Trois dérives alimentent ce désenchantement. D’abord, l’UA privilégie la stabilité diplomatique entre États au détriment des revendications populaires. Ensuite, elle nie la légitimité des contestations locales en s’alignant sur les résultats proclamés. Enfin, elle utilise un langage édulcoré, qui transforme les violations graves en « défis » et les dérives en « particularités nationales ».
Ce positionnement, qui ne se limite pas au Burundi, explique pourquoi les peuples africains perçoivent de plus en plus l’Union africaine comme un instrument de légitimation des pouvoirs en place, et non comme un défenseur de leurs droits.
L’institution panafricaine aurait pu incarner une alternative crédible aux influences extérieures, et porter haut les valeurs de démocratie participative, de justice électorale et de transparence. Elle ne l’a pas fait. Et c’est un immense gâchis.
Mais finissons sur une note plus légère.

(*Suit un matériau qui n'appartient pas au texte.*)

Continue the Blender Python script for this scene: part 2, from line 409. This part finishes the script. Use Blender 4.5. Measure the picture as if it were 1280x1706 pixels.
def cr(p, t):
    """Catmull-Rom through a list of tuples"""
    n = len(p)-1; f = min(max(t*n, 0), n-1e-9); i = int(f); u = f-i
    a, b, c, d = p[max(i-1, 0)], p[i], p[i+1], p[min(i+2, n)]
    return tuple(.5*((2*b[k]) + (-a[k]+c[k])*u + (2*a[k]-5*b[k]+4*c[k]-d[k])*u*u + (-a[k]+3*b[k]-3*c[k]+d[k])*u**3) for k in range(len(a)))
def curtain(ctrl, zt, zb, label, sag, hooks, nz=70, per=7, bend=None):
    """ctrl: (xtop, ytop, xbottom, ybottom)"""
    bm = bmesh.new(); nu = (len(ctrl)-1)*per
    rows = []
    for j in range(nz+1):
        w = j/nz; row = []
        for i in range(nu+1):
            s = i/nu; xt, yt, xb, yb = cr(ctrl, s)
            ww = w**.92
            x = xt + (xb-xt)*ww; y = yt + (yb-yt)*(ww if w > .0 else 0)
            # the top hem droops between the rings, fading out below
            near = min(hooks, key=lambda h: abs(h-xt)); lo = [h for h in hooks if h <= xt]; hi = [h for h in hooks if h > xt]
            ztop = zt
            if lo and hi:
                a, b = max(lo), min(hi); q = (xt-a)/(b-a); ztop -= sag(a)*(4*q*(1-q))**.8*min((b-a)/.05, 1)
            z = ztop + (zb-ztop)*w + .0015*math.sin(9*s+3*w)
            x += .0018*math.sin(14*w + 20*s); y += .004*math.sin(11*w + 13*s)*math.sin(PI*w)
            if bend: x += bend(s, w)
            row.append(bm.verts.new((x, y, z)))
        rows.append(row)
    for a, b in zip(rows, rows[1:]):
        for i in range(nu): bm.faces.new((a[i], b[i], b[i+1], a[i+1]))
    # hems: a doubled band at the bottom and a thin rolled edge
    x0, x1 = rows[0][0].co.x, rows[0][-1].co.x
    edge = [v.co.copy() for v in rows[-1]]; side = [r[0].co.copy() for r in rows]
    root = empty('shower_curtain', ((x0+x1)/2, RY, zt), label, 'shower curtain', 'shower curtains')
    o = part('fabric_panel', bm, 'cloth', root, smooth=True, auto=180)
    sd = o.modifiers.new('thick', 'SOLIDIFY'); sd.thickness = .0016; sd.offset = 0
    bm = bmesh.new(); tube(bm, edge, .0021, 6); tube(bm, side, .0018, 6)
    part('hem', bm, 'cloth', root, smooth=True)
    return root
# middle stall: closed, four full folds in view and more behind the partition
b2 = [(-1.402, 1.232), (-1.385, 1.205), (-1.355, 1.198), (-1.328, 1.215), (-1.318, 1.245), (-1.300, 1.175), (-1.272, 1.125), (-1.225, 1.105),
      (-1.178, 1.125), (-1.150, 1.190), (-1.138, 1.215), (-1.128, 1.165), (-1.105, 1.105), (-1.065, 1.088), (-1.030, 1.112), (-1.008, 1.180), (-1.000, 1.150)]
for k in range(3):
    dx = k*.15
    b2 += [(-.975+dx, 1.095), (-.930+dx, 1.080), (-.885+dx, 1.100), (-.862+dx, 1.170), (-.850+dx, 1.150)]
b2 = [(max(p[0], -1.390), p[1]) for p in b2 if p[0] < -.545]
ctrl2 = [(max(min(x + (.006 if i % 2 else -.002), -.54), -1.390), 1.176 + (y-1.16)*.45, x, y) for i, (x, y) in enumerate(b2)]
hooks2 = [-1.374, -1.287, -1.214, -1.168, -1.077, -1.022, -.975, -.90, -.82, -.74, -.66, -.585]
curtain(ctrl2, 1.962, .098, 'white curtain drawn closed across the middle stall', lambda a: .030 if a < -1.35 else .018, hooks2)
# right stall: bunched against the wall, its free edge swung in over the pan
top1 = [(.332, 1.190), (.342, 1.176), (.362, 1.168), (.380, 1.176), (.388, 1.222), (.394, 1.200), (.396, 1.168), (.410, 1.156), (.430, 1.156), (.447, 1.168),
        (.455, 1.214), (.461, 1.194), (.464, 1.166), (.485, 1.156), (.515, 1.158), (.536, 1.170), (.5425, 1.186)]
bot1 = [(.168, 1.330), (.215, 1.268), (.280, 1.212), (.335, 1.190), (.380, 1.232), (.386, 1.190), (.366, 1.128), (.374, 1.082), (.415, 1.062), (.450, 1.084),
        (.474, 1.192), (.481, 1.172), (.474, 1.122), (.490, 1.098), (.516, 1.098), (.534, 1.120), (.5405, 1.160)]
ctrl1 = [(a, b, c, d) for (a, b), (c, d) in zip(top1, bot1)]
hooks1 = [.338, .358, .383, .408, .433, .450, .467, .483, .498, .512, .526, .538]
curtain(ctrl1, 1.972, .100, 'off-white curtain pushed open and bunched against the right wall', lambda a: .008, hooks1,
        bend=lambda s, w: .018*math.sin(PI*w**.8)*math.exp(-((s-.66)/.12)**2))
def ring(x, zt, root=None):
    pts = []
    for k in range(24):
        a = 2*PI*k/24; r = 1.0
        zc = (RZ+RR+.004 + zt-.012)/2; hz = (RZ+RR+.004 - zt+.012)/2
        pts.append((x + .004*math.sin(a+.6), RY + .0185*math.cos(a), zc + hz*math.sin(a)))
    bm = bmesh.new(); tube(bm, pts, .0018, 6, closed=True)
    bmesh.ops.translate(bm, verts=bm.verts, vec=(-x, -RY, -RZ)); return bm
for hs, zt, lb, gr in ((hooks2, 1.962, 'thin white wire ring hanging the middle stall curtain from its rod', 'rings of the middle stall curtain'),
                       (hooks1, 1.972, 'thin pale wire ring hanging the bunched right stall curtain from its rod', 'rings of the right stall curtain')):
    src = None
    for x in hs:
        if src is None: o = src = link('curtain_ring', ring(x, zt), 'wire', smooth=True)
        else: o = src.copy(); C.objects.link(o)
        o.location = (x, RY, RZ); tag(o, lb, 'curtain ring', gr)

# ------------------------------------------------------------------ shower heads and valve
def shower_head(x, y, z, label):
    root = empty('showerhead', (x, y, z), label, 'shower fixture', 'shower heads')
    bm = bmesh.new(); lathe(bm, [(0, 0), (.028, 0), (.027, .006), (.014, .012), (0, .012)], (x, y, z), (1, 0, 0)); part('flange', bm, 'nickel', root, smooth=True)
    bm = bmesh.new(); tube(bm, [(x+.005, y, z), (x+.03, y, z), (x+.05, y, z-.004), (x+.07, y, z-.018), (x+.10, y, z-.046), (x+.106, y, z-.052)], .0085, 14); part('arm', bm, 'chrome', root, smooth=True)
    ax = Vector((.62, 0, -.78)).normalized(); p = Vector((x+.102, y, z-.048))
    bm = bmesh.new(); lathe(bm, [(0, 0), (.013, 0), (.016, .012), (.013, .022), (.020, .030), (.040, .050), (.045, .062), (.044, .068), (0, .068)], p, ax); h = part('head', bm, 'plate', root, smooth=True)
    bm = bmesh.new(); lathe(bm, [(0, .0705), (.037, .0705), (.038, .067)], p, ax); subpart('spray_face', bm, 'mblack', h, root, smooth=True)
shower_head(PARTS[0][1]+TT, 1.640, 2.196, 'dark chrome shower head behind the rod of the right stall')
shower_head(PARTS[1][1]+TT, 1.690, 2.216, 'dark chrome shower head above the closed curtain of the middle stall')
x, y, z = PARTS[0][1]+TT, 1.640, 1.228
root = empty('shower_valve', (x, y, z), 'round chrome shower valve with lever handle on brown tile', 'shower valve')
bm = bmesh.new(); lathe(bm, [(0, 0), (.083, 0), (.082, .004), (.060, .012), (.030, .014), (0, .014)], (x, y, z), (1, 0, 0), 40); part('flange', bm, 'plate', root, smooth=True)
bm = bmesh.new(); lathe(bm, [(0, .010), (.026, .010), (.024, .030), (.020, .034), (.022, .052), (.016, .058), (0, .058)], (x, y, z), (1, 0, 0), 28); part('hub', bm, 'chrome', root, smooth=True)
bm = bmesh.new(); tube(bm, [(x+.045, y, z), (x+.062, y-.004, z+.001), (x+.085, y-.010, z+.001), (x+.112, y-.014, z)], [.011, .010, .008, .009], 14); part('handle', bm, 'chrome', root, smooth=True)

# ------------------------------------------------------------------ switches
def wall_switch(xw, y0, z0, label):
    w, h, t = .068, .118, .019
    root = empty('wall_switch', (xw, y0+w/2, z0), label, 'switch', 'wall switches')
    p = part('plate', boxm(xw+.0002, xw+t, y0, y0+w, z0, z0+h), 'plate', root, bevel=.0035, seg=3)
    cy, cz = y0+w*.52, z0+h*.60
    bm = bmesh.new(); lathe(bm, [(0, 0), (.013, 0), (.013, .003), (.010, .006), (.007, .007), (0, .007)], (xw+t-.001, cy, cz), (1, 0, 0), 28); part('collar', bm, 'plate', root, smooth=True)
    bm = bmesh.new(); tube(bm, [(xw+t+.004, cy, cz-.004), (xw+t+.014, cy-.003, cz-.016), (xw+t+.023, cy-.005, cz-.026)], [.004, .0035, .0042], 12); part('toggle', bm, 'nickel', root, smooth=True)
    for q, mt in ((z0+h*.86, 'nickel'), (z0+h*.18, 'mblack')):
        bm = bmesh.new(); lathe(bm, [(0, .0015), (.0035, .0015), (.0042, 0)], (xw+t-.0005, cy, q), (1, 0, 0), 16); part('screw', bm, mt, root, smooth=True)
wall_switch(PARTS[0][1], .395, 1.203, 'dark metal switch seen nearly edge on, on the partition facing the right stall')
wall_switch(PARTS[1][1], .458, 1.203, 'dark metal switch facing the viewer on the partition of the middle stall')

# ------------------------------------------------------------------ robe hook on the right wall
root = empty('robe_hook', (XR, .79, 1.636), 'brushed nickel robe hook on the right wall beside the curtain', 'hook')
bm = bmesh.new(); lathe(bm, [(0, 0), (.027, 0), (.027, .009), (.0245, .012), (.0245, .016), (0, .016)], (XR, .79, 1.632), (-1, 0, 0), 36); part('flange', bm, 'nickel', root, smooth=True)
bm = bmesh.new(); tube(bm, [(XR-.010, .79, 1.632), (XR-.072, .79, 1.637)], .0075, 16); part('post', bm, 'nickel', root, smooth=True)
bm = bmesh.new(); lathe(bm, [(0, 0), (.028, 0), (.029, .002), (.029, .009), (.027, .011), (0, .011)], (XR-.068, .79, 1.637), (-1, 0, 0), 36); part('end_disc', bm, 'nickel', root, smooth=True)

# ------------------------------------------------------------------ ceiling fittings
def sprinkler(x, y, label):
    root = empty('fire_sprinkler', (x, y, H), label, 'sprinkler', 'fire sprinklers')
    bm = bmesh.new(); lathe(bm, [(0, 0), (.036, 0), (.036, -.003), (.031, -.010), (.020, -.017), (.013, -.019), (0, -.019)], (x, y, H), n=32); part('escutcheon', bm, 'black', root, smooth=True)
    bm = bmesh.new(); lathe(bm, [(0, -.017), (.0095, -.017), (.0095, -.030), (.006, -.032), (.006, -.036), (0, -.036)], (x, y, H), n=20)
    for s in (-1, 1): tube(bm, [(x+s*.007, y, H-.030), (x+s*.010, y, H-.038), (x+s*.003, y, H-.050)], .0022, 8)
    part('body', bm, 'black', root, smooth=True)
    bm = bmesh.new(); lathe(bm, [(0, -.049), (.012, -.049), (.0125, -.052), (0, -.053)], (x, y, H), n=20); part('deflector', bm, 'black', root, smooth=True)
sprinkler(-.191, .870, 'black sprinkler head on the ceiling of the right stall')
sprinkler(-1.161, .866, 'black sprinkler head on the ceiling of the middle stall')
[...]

Le diplomate que j’évoquais au début me confiait aussi que ces missions sont fort prisées. On y retrouve souvent d’anciens ministres, des ex-présidents, des figures en reconversion. Selon l’UA, celle envoyée au Burundi est conduite par “Son Excellence Vincent Meriton, ancien Vice-Président de la République des Seychelles.” Partout, les observateurs sont toujours bien accueillis, bien logés, bien nourris. L’ambiance est cordiale, le décor bien en place.
Et puis, Bujumbura est une ville agréable. Les Burundais savent recevoir.
Là-dessus, aucun doute…
Et vous, croyez-vous encore que l’Union africaine puisse être une véritable garante de la démocratie sur le continent ? Partagez-nous votre avis.
Les dés sont jettés et le Rubicon de la démocratie est franchi au Burundi. 100/100 CNDD-FDD !
"He who pays the piper calls the tunes" Par là je voudrais pointer au fait que presque la quasi totalité du budget opérationnel de l'UA est payé par l'EU. C'est normal que ses représentants arrivent à de telles conclusions. Je suis certains qu'ils ont déjà préparé la même conclusion quand l'actuel president va gagner la re-election d'ici peu.
Comme je l'ai dit sur le papier d'hier, seul les Burundais sont responsable pour la situation actuelle. J'attends avec impatience la publication des chiffres pour me faire une idée. J'ai du mal à croire les Burundais vont continuer à creuser leurs tombes! La logique économique devrait dicter moins de votes CND-FDD relativement aux élections dernières!